THE BURIAL AT THEBES

(photo © Carol Rosegg)

The Irish Rep’s version of Seamus Heaney’s adaptation of ANTIGONE continues at the DR2 Theatre through March 6 (photo © Carol Rosegg)

Irish Repertory Theatre
DR2 Theatre
103 East 15th St. between Irving Pl. & Park Ave.
Tuesday – Sunday through March 6, $70
212-727-2737
www.irishrep.org

In 2003, Dublin’s Abbey Theatre asked poet and translator Seamus Heaney to do a new version of Sophocles’ Antigone, a kind of follow-up to the Irish Nobel laureate’s only other play, The Cure at Troy, a 1990 adaptation of the Greek playwright’s Philoctotes.
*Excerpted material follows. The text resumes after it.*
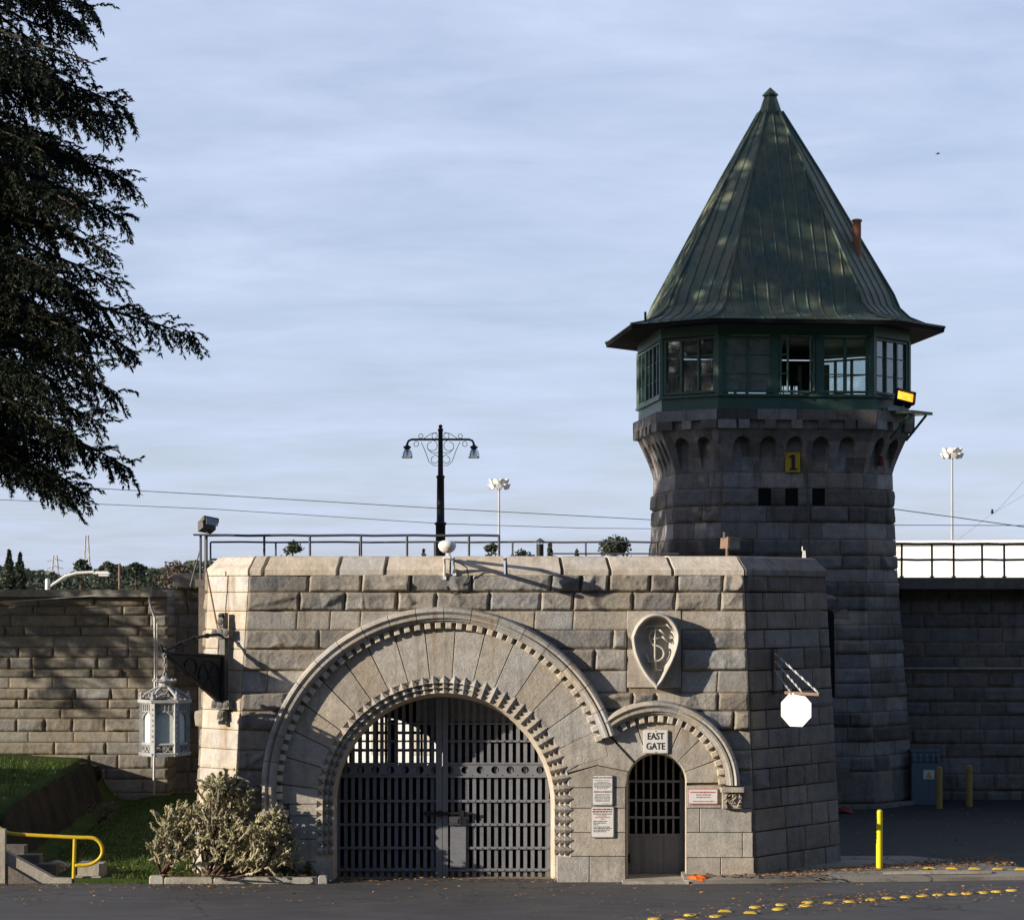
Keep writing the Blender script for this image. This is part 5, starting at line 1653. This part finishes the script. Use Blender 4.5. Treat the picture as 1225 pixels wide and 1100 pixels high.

Heaney, who passed away in August 2013 at the age of seventy-four, hesitated in accepting the request until he found an angle that intrigued him: focusing on the treatment of the body of Polyneices, one of Oedipus’s two sons who killed each other while fighting on opposite sides of battle. King Creon decided to give Etocles a proper hero’s burial, while he ordered that Polyneices was to rot in the desert and that anyone who attempted to bury him would be executed. Heaney was ultimately inspired by his memories of the death of hunger-striking IRA prisoner Francis Hughes in 1981 as well as President George W. Bush’s determination to invade Iraq following 9/11. “Basically Creon turns Polyneices into a non-person, in much the same way as the first internees in Northern Ireland and the recent prisoners in Guantanamo Bay were turned into non-persons,” he said in a 2004 Jayne Lecture he gave at Harvard. “By refusing Polyneices burial, Creon claims ownership of the body and in effect takes control of his spirit, because the spirit will not go to its right home with the dead until the body is buried with due ceremony. When Antigone refuses Creon’s ruling and performs the traditional rites, her protest is therefore a gesture that is as anthropological as it is political, and it was only when I saw it in this light that I found a way out of the cat’s cradle of political arguments and analogies the play has become and could re-approach it as a work atremble with passion, with the human pity and terror it possessed in its original cultural setting.”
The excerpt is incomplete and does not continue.